L’érudition d’Alain Petit, allant de l’identification du moindre petit rôle jusqu’aux détails de chaque version connue, se montre à la hauteur de ce que peuvent attendre les cinéphiles les plus maniaques. Sur la toile comme dans les colonnes des fanzines, une véritable « Francomania » s’est établie et prospère de plus belle depuis la mort du réalisateur en 2013. Telle la quête du Graal, une frange dite « complétiste » ou hardcore des admirateurs de Franco s’est lancée à la recherche des supposées versions alternatives pas encore exhumées. La filmographie de Franco est classée par l’auteur selon une chronologie en rapport avec les producteurs avec lesquels il a travaillé, et lui permet de montrer l’évolution de son style à travers un demi-siècle. Les entretiens menés par l’auteur, intégrés au livre, sont particulièrement captivants sur les questions de la censure franquiste, de l’intérêt pour le cinéma d’horreur dans les années 60-70, ou sur l’opinion de Franco par rapport aux films gothiques de la Hammer, le studio britannique qui dominait, entre 1957 et le milieu des années 70, le marché du cinéma d’épouvante. En outre, on comprend comment son inadaptation à son époque (« je hais l’époque que nous vivons », dit-il) peut expliquer la liberté de son cinéma et son refus d’entrer dans une uniformisation « fascisante ». Mais en même temps, il ne se fait pas d’illusions et admet que les spectateurs vont voir ses films parce qu’ils sont « toujours empreints d’un érotisme trouble, malsain »   . Il considère que le cinéma doit revenir à son essence première, celle du cirque et de la foire, du divertissement pur et simple.
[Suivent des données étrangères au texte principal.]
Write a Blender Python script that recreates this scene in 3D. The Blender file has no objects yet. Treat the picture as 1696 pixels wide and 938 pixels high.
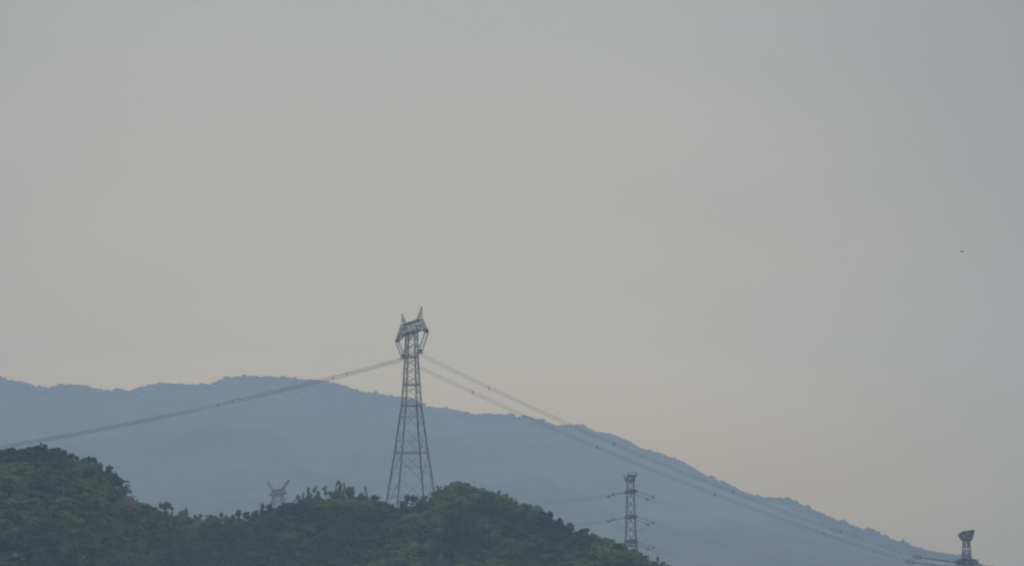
import bpy, math, random
import numpy as np
from mathutils import Vector, Matrix, noise

# ------------------------------------------------------------------ camera, sky, sun, exposure
S = bpy.context.scene
F = 4500.0                      # focal length in photo pixels (1696 wide)
TILT = math.atan(557.0 / F)     # camera looks up by about 7 degrees
CAMZ = 1.6
cam_d = bpy.data.cameras.new("camera")
cam_d.sensor_width = 36.0
cam_d.lens = 36.0 * F / 1696.0
cam_d.clip_start = 0.5
cam_d.clip_end = 60000
cam = bpy.data.objects.new("camera", cam_d)
S.collection.objects.link(cam)
cam.location = (0, 0, CAMZ)
cam.rotation_euler = (math.radians(90) + TILT, 0, 0)
S.camera = cam

SUN_EL, SUN_AZ = math.radians(48), math.radians(-25)     # azimuth from +Y towards +X
world = bpy.data.worlds.new("World")
S.world = world
world.use_nodes = True
wn, wl = world.node_tree.nodes, world.node_tree.links
wn.clear()
w_out = wn.new("ShaderNodeOutputWorld")
bg_sky = wn.new("ShaderNodeBackground")
sky = wn.new("ShaderNodeTexSky")
sky.sky_type = 'NISHITA'
sky.sun_disc = False
sky.sun_elevation = SUN_EL
sky.sun_rotation = SUN_AZ
sky.air_density = 1.5
sky.dust_density = 4.0
wl.new(sky.outputs[0], bg_sky.inputs[0])
bg_sky.inputs[1].default_value = 0.05
# veil of high cloud: colour by elevation, slightly brighter around the hidden sun's azimuth
tc = wn.new("ShaderNodeTexCoord")
sep = wn.new("ShaderNodeSeparateXYZ")
wl.new(tc.outputs["Generated"], sep.inputs[0])
ramp = wn.new("ShaderNodeValToRGB")
mr = wn.new("ShaderNodeMapRange")
mr.inputs["From Min"].default_value = 0.0
mr.inputs["From Max"].default_value = 0.6
wl.new(sep.outputs["Z"], mr.inputs["Value"])
wl.new(mr.outputs[0], ramp.inputs[0])
SKY_STOPS = [   # sin(elevation), linear colour
    (0.00, (0.80, 0.46, 0.07)),
    (0.05, (0.88, 0.54, 0.12)),
    (0.09, (0.92, 0.63, 0.235)),
    (0.12, (0.75, 0.56, 0.30)),
    (0.16, (0.625, 0.508, 0.345)),
    (0.23, (0.525, 0.48, 0.405)),
    (0.40, (0.97, 1.05, 1.19)),
    (0.60, (1.75, 1.98, 2.38)),
]
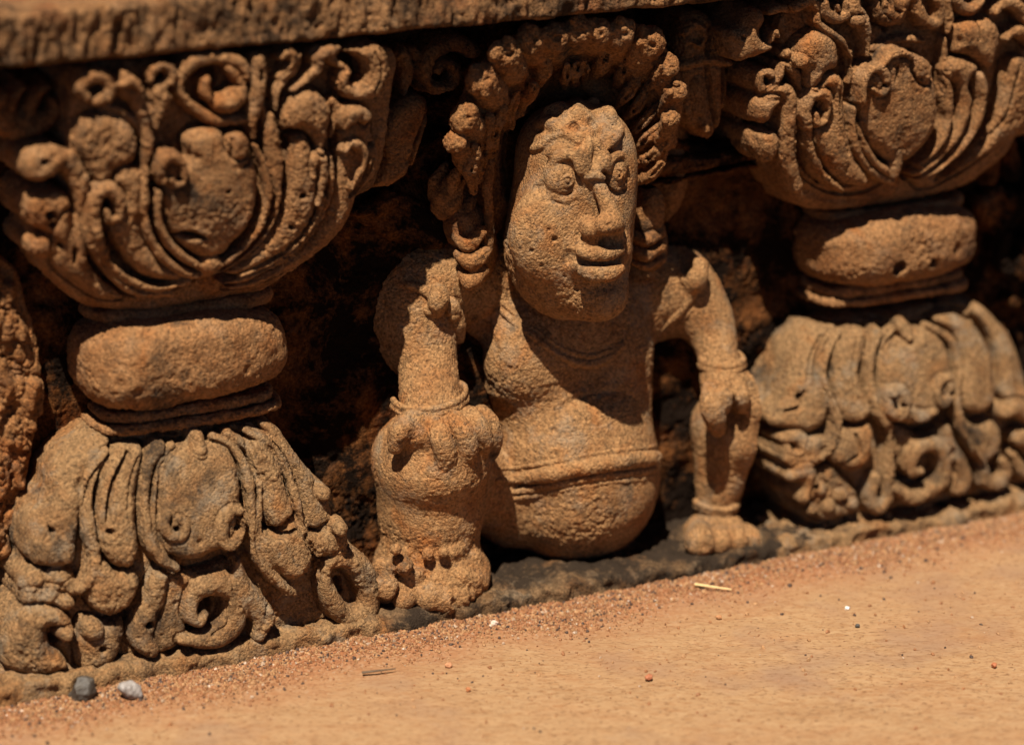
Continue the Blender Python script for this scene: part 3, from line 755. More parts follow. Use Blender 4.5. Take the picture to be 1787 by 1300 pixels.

Il fallait bien un ouvrage aussi monumental pour faire ressortir la cohérence de l’œuvre de Jess Franco et démontrer qu’il s’agit bien d’un auteur à part entière, modelant sans cesse ses propres obsessions pour former une filmographie cohérente, bien qu’iconoclaste. Alain Petit livre une véritable bible d’érudition, la plus complète à ce jour sur le réalisateur. Quant à la quête des bobines non exhumées de Franco a de beaux jours devant elle.